A METHOD FOR THE VIBRATION ANALYSIS OF BUILT-UP STRUCTURES, PART I: INTRODUCTION AND ANALYTICAL ANALYSIS OF THE PLATE-STIFFENED BEAM

This is the first of two companion papers which collectively present a method for the analysis of built-up structures. One such structure is the machinery foundation of a ship which is constructed from a collection of large beams and flexible plates. The heavy vibration sources are supported by the large stiff beams. The power injected into and the power transmitted around the structure is controlled by long-wavelength waves generated in these beams by the vibration sources. As these long waves propagate along the stiff beams they generate short-wavelength flexural waves in the attached flexible plates. The long waves transmit some of their energy to the short-wavelength waves which therefore damp the long waves. The difference between the wavelengths of the long waves in the stiff beams and the short waves in the flexible plates is often very large. In this case, the short waves present a locally reacting impedance to the long waves at the structural joints. This paper argues that such a condition allows the vibration to predicted in three steps. First, the long-wave response of the stiff beams is analyzed in isolation of the short-wave response of the flexible plates; second, the short-wave response of the flexible plates is analyzed in isolation of the long-wave response; third, the two separate responses are combined to yield the response of the complete structure due to both the long and the short waves.
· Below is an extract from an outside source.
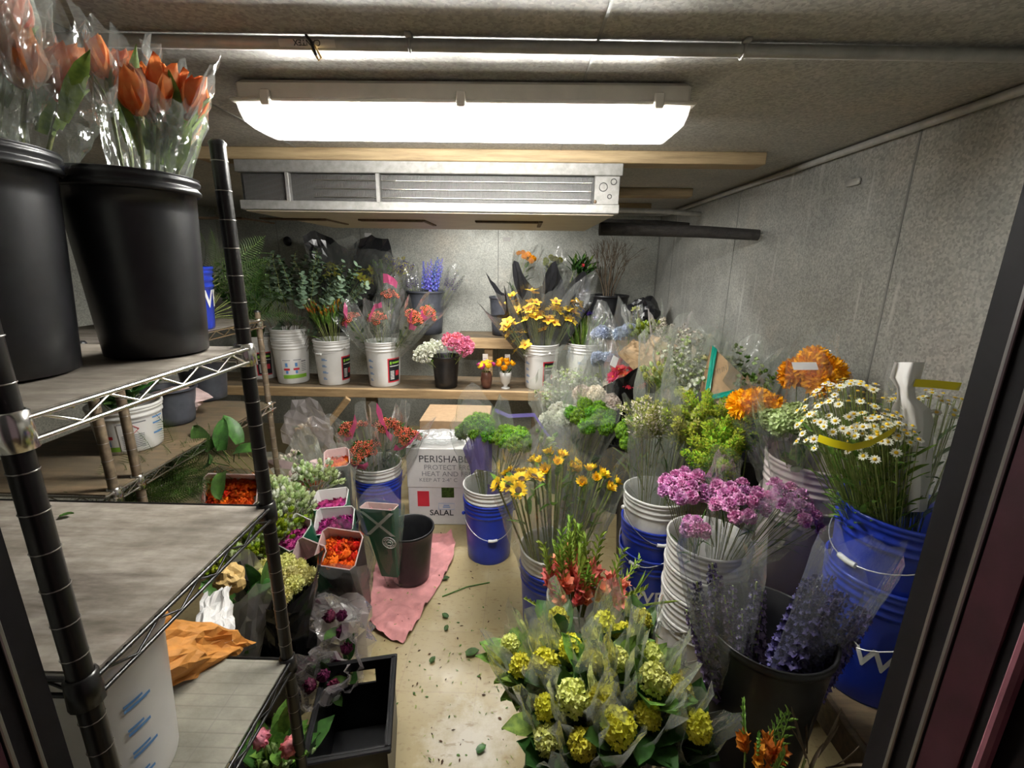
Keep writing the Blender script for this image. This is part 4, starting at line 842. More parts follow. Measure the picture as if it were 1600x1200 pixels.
for bkk, px, py, mats, lab in (('mums', 822, 405, ('marigold', 'leaf'), 'amber pompom mums in clear wrap above the orchid sleeves'), ('mums2', 862, 412, ('olive', 'leaf'), 'yellow-green button mums in clear wrap right of the amber mums')):
    bunch('mum_bunch', lab, 'flower bunch', foot(BK[bkk], 0.02), at(px, py, Y=3.95), 'pompom', mats, 10, 0.085, 0.55, dict(mat='film', top=0.08, r1=0.14, crumple=0.016), 14, 'leaf', 0.07, 0.016, dome=0.045)
bunch('lily_bunch', 'leafy green lilies in bud with a small red tag above the irises', 'flower bunch', foot(BK['mums2'], 0.03), at(905, 425, Y=3.95), 'lily', ('leaf_light', 'leaf'), 8, 0.07, 1.0, None, 8, 'leaf', 0.10, 0.014, splay=0.4)
p = at(911, 412, Y=3.86); tag(O('plant_tag', MB().box((p.x - 0.012, p.y - 0.002, p.z - 0.022), (p.x + 0.012, p.y, p.z + 0.0)), MAT['ink_red'], smooth=False), 'small red tag on the lily bunch', 'tag')
bunch('branch_bunch', 'tall bare brown branches in the wide black bucket in the corner', 'branches', foot(BK['twig'], 0.01), at(950, 455, Y=3.95), 'branch', ('twig',), 16, 0.06, 0.9, None, splay=0.36, stem=0.004)
# orchid fan
cz = Vector((PC[0], PC[1], SH + 0.12)); g = 'yellow orchid sleeves fanned in one pail'
for k, (px, py, yy, L, lab, fl, tw) in enumerate(((800, 500, 3.40, 0.10, 'yellow orchids in the black sleeve leaning far left', 9, 0.2), (806, 470, 3.52, 0.12, 'narrow black-backed orchid sleeve second from left in the fan', 5, 0.2), (832, 465, 3.44, 0.12, 'yellow orchid sleeve upright in the middle of the fan', 11, 0.0), (866, 470, 3.46, 0.12, 'yellow orchid sleeve right of the middle one in the fan', 10, -0.1), (892, 475, 3.50, 0.10, 'dark orchid sleeve leaning far right in the fan', 5, -0.3))):
    bunch('orchid_bunch', lab, 'flower bunch', cz + Vector(((k - 2) * 0.012, 0, 0)), at(px, py + 16, Y=yy), 'orchid', ('orchid', 'flame'), fl + 8, 0.055, 1.55, dict(mat='film', back='film_black', top=0.22, r0=0.035, r1=0.115, flat=0.55, crumple=0.012, folds=3, jag=0.16, seed=0.6 * k), dome=0.12, twist=tw, group=g, zr=0.17 if fl > 6 else 0.08)
bunch('iris_bunch', 'blue irises with upright green leaves in a white pail', 'flower bunch', (PD[0], PD[1], SH + 0.1), at(912, 497, Y=3.56), 'iris', ('irisblue', 'stem'), 14, 0.085, 0.85, None, splay=0.3, dome=0.05, stem=0.003)
bunch('leaf_blades', 'fan of green iris leaves in the white pail', 'foliage', (PD[0], PD[1], SH + 0.05), (PD[0], PD[1], SH + 0.28), 'blade', ('leaf_light',), 26, 0.085, 0.95, None, splay=0.35, stem=0)
# berry bunches
g = 'pink-banded red berry bunches on the wooden step'
for px, py, yy, lab in ((608, 462, 3.55, 'red berry bunch in clear pink-banded sleeve standing tallest above the white pail'), (548, 500, 3.46, 'red berry bunch in pink-banded sleeve leaning left over the spiky stems'), (588, 498, 3.38, 'red berry bunch in pink-banded sleeve at the front of the white pail'), (645, 497, 3.40, 'red berry bunch in pink-banded sleeve leaning right of the white pail'), (668, 490, 3.52, 'red berry bunch in pink-banded sleeve farthest right, before the grey bucket')):
    bunch('berry_bunch', lab, 'flower bunch', foot((PB[0], PB[1], SH), 0.02, 0.12), at(px, py, Y=yy), 'berries', ('berry', 'leaf'), 8, 0.06, 1.25, dict(mat='film', top=0.075, r0=0.04, r1=0.105, band=('film_pink', 0.84, 0.93, 0.66, 0.84), crumple=0.016, jag=0.16), 12, 'leaf', 0.06, 0.014, group=g)
bunch('leucadendron_bunch', 'green and orange spiky leucadendron stems leaning left in the white pail', 'flower bunch', (PA[0] + 0.03, PA[1], SH + 0.1), at(512, 502, Y=3.5), 'spiky', ('flame', 'leaf_light'), 22, 0.10, 1.05, None, splay=0.45, stem=0.003, dome=0.02)
bunch('white_spray', 'small white flower spray at the left edge of the spiky stems', 'flower bunch', (PA[0], PA[1], SH + 0.12), at(478, 468, Y=3.45), 'bean', ('white', 'blush'), 1, 0.01, 0.8, None, 3, 'leaf_light', 0.08, 0.014)
for px, py, mats, rf, n, lab in ((670, 550, ('white', 'white'), 0.10, 9, 'white snapdragons spilling over the front of the small black bucket'), (716, 540, ('pink', 'pink'), 0.10, 9, 'pink snapdragons at the right of the small black bucket')):
    bunch('snapdragon_bunch', lab, 'flower bunch', foot(BK['snap'], 0.01), at(px, py, Y=3.42), 'snap', mats, n + 2, rf, 0.85, None, 4, 'leaf_light', 0.05, 0.01, dome=0.03)
bunch('ranunculus_posy', 'pink and yellow ranunculus posy in the brown vase', 'flower bunch', (V1[0], V1[1], SH + 0.03), (V1[0], V1[1] - 0.01, SH + 0.165), 'ranunculus', ('magenta',), 6, 0.055, 1.25, None, dome=0.02)
bunch('ranunculus_posy', 'golden ranunculus among the pink ones in the brown vase', 'flower bunch', (V1[0], V1[1], SH + 0.04), (V1[0] + 0.005, V1[1] - 0.03, SH + 0.17), 'ranunculus', ('sunflower',), 4, 0.04, 1.3, None, dome=0.02)
bunch('ranunculus_posy', 'orange and yellow ranunculus posy in white footed vase', 'flower bunch', (V2[0], V2[1], SH + 0.06), (V2[0] - 0.005, V2[1] - 0.015, SH + 0.175), 'ranunculus', ('marigold',), 8, 0.06, 1.25, None, 5, 'leaf', 0.05, 0.012, dome=0.03)
for v, dx, lab in ((V1, -0.01, 'white price tag standing in the brown vase'), (V2, 0.012, 'white price tag standing in white footed vase')):
    t = T('price_tag', lab, 'tag', (v[0] + dx, v[1] + 0.02, SH + 0.10)); O('card', MB().box((-0.02, -0.001, 0.11), (0.02, 0.001, 0.165)), MAT['paper_white'], t, smooth=False); O('stick', MB().tube([(0, 0.002, 0), (0, 0.002, 0.15)], 0.0012, 5), MAT['white_grip'], t)
    O('print', MB().box((-0.014, -0.0018, 0.128), (0.014, -0.0012, 0.132)), MAT['ink_grey'], t, smooth=False)

# ------------------------------------------------------------------ crumpled paper and plastic
def sheet(name, label, cat, c, mat, amp=0.02, n=14, m=14, sag=0.0, parent=None, fine=0.35):
    a, b, d, e = [Vector(q) for q in c]; nr = (b - a).cross(e - a).normalized(); rows = []; sd = random.random() * 50
    for i in range(m + 1):
        v = i / m; row = []
        for j in range(n + 1):
            u = j / n; q = a * (1 - u) * (1 - v) + b * u * (1 - v) + d * u * v + e * (1 - u) * v
            w = noise.noise(Vector((u * 3, v * 3, sd))) + fine * noise.noise(Vector((u * 9, v * 9, sd))) + random.uniform(-.12, .12)
            q = q + nr * (amp * w) - Vector((0, 0, sag * 4 * v * (1 - v))) + Vector((noise.noise(Vector((v * 6, 1, sd))), noise.noise(Vector((u * 6, 2, sd))), 0)) * amp * 0.5
            row.append(q)
        rows.append(row)
    o = O(name, tri_grid(MB(), rows, False), MAT[mat], parent, smooth=False)
    if label: tag(o, label, cat)
    return o
def crumple(name, label, cat, c, rx, ry, rz, mat, amp=0.25, n=22, m=14, fine=0.12):
    rows = []; sd = random.random() * 60
    for i in range(m + 1):
        th = PI * i / m; row = []
        for j in range(n):
            a = 2 * PI * j / n; dv = Vector((math.sin(th) * math.cos(a), math.sin(th) * math.sin(a), math.cos(th)))
            k = 1 + amp * noise.noise(dv * 1.7 + Vector((sd, 0, 0))) + fine * random.uniform(-1, 1) * math.sin(th)
            row.append(Vector(c) + Vector((dv.x * rx, dv.y * ry, dv.z * rz)) * k)
        rows.append(row)
    o = O(name, tri_grid(MB(), rows, True), MAT[mat], smooth=False); return tag(o, label, cat)

# ------------------------------------------------------------------ right-hand crowd of bunches
def rb(name, label, p0, px, py, Y, kind, mats, n, rf, fs, **kw): return bunch(name, label, 'flower bunch', p0, at(px, py, Y=Y), kind, mats, n, rf, fs, **kw)
hz = dict(mat='film_hazy', top=0.10, crumple=0.022, jag=0.14)
def H(**k): d = dict(hz); d.update(k); return d
def F(**k): d = dict(mat='film', top=0.08, crumple=0.016, jag=0.14); d.update(k); return d
BA, BB, BC_, BD = (0.36, 2.55, 0.02), (0.66, 2.75, 0.02), (0.66, 2.22, 0.02), (0.30, 2.98, 0.02)
S0, S1, S2, S3 = (1.0, 1.86, ST + .02), (1.0, 2.28, ST + .02), (1.0, 2.72, ST + .02), (0.98, 3.08, ST + .02)
for px, py, lab in ((862, 622, 'hazy-wrapped white stock at the end of the wooden step, lowest of three'), (892, 596, 'hazy-wrapped white stock beside the iris pail, topmost of three'), (925, 606, 'hazy-wrapped white stock left of red gerberas, nearest to them')):
    rb('white_stock_bunch', lab, foot(BD), px, py, 2.9, 'bean', ('white', 'whitegreen'), 9, 0.09, 1.0, sleeve=H(r1=0.15), leaves=12, leafmat='leaf_light', leafL=0.06)
rb('hydrangea_bunch', 'white hydrangeas in clear wrap left of the bright green balls', foot(BA), 880, 655, 2.48, 'hydrangea', ('white', 'whitegreen'), 4, 0.09, 1.0, sleeve=F(r1=0.16), leaves=6)
rb('hydrangea_bunch', 'blush white hydrangeas in clear wrap behind the bright green balls', foot(BA), 935, 622, 2.62, 'hydrangea', ('blush', 'white'), 5, 0.12, 1.0, sleeve=F(r1=0.16), leaves=6)
rb('green_ball_bunch', 'fuzzy bright green dianthus balls in tall clear sleeve behind sunflowers', foot(BA), 925, 652, 2.36, 'fuzzy', ('lime', 'leaf'), 12, 0.12, 1.1, sleeve=F(r1=0.17, top=0.07), leaves=10, leafmat='green', leafL=0.12, leafW=0.008)
rb('green_ball_bunch', 'fuzzy green dianthus balls unwrapped left of the olive spray bunch', foot(BC_), 983, 680, 2.12, 'fuzzy', ('lime', 'leaf'), 5, 0.06, 0.95, sleeve=None, leaves=6, leafmat='green', leafL=0.1, leafW=0.008, dome=0.07)
for px, py, Y, mats, lab in ((940, 525, 3.12, ('paleblue', 'white'), 'pale blue hydrangeas in clear wrap right of the irises'), (980, 523, 3.05, ('paleblue', 'lilac'), 'lilac blue hydrangeas in clear wrap behind the kraft paper'), (940, 562, 2.95, ('paleblue', 'white'), 'pale blue hydrangea hanging low beside the white tag of gerberas')):
    rb('hydrangea_bunch', lab, foot(BB, 0.02), px, py, Y, 'hydrangea', mats, 3, 0.06, 0.85, sleeve=F(r1=0.12), leaves=4)
rb('gerbera_bunch', 'red gerberas in a dark sleeve with a white tag', Vector((0.70, 3.02, 0.15)), 978, 590, 2.60, 'gerbera', ('red', 'flame'), 7, 0.085, 0.95, sleeve=dict(mat='film', back='film_black', top=0.06, r1=0.14, flat=0.7), twist=3.3)
c = at(960, 565, Y=2.52); tg = T('tag_label', 'white paper tag on the dark gerbera sleeve', 'tag', c); O('card', MB().box((-0.02, -0.001, -0.03), (0.02, 0.001, 0.03)), MAT['paper_white'], tg, smooth=False); tg.rotation_euler = (-0.3, 0.5, 0.3)
rb('green_spray_bunch', 'lime-white spray bunch in clear wrap behind the kraft paper', foot(S3), 1010, 518, 2.95, 'buds', ('whitegreen', 'chartreuse'), 10, 0.09, 1.0, sleeve=F(r1=0.13), leaves=10, leafmat='leaf_light', leafL=0.05)
rb('dried_bunch', 'brown dried flower bunch behind the kraft paper wrap', foot(S3), 1042, 530, 2.85, 'plume', ('blush', 'twig'), 8, 0.09, 0.9, sleeve=F(r1=0.13, mat='film_grey'), leaves=4)
A = lambda px, py, Y: at(px, py, Y=Y)
sheet('kraft_wrap', 'crumpled kraft paper wrap above the red gerberas', 'paper', (A(965, 552, 2.62), A(1012, 600, 2.55), A(1050, 560, 2.6), A(990, 530, 2.72)), 'kraft', 0.02)
sheet('kraft_wrap', 'folded kraft paper wrap standing right of crumpled one', 'paper', (A(1000, 545, 2.68), A(1045, 585, 2.62), A(1062, 545, 2.7), A(1020, 522, 2.78)), 'kraft', 0.025)
for px, py, Y, s0, mats, lab in ((1062, 560, 2.45, S2, ('white', 'whitegreen'), 'hazy-wrapped white spray beside the kraft paper, largest in the group'), (1035, 592, 2.30, BC_, ('whitegreen', 'paleyellow'), 'hazy-wrapped white and yellow spray right of the red gerberas'), (1080, 540, 2.66, S2, ('white', 'blush'), 'hazy-wrapped white spray just left of the green-striped bag top'), (1075, 590, 2.15, BC_, ('white', 'whitegreen'), 'hazy-wrapped white spray in front of the green-striped kraft bag'), (1138, 570, 2.24, S1, ('white', 'leaf_light'), 'hazy-wrapped white spray right of the green-striped bag by the wall'), (1168, 598, 2.02, S1, ('leaf_light', 'whitegreen'), 'hazy-wrapped green spray behind the orange mums')):
    rb('white_spray_bunch', lab, foot(s0), px, py, Y, 'buds' if 'yellow' in lab else 'bean', mats, 9, 0.085, 1.0, sleeve=H(r1=0.15, top=0.08), leaves=14, leafmat='leaf_light', leafL=0.07)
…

The method is applied to a simple plate-stiffened beam consisting of a directly excited stiff beam attached to a large flexible plate which is broadly representative of the machinery foundation. The method predicts the frequency response of the plate-stiffened beam which compares well with laboratory measurements, thereby supporting the method. In this paper, all three steps are performed analytically which restricts the method to geometrically simple structures. The companion paper presents a hybrid numerical/analytical implementation which accommodates geometrically more diverse structures.